Right Against Self-Incrimination in Korea

In a Korean trial known as the “Namsan 300 Million Won Case,” two prominent figures, former Shinhan Bank Chairman Shin Sang-hoon and former Shinhan Bank President Lee Baek-soon of Shinhan Financial Group, were acquitted on charges of perjury. The judgment has sparked controversy and raised important questions about the status of witnesses when they themselves are criminal defendants in a case in Korea. Shinhan Bank is one of the largest banks in Korea.

Background of the “Namsan 300 Million Won Case”

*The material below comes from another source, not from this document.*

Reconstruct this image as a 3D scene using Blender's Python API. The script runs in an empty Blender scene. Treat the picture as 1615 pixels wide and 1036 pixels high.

The case revolves around allegations that former Shinhan Bank President Lee Baek-soon, under the direction of Chairman Ra Eung-chan of Shinhan Financial Group in February 2008 delivered 300 million Korean won in cash to an unidentified individual suspected to be a significant figure in the administration of President Lee Myung-bak. This cash was allegedly disguised as a congratulatory gift for President Lee’s election victory. The former President of the Republic of Korea, President Lee was prosecuted and imprisoned for corruption charges.

Former Shinhan Chairman Shin Sang-hoon was accused of embezzling a total of around 1.5 billion won under the pretext of management consulting fees between 2005 and 2009, with former Shinhan President Lee Baek-soon as an accomplice. Both individuals faced initial prosecution in 2010 but were later acquitted.

The first trial court concluded with a verdict of innocence for both defendants. The court based its decision on the premise that witnesses who are also co-defendants cannot testify against each other unless the proceedings are separated. The second trial court (appeal of first trial) upheld the verdict, albeit for different reasons. Relying on Korean Supreme Court precedent, this appellate court in Korea acknowledged that even if witnesses are considered eligible to testify based on their roles as accomplices, their position as defendants takes precedence over their role as witnesses. Consequently, they cannot be charged with perjury for providing false testimony related to their own crimes. In Korea, a defendant in a case can not be prosecuted for perjury even if the defendant is found to have lied in court.

Prosecutors, dissatisfied with the ruling, appealed, arguing that witnesses who are also co-defendants should be granted the ability to testify, and if they commit perjury concerning their co-defendants, the charge of perjury should be applicable. They also requested separate trials to examine the credibility of the accomplices’ statements. However, the appellate court rejected the appeal, stating that the first trial court’s decision to dismiss the witnesses’ eligibility was inappropriate. Nevertheless, the court maintained that there were no legal errors in determining that perjury charges were illegal under Korean law.

Implications for the Right of Self-Incrimination in Korea

The Korean court’s ruling presents a contrasting viewpoint to a previous Supreme Court precedent (2008 Supreme Court Decision No. 3300), which recognized the witness eligibility of co-defendants once the trial proceedings were separated from their status as defendants. In this case, the court in Korea emphasized the right to refuse self-incrimination, which is protected under Article 12, Section 2 of the Constitution, and the specific right to refuse to testify under Article 283-2, Section 1 of the Criminal Procedure Act. The court reasoned that although co-defendants can serve as witnesses regarding their accomplices’ charges, they retain their position as defendants and are not obliged to testify against themselves. Consequently, even if they provide false statements within the scope of their defense, they cannot be punished for perjury. Yes, lying in a Korean court if you are defendant can not lead to perjury charges.

The controversial judgment in the “Namsan 300 Million Won Case” has ignited a debate surrounding the status of witnesses who are also defendants in a trial. The court’s emphasis on the right to refuse self-incrimination and the preservation of the defendant’s position sheds light on the intricate balance between witness testimony and the defendants’ rights. This landmark judgment is expected to spark debate. We shall update the reader when more information becomes available.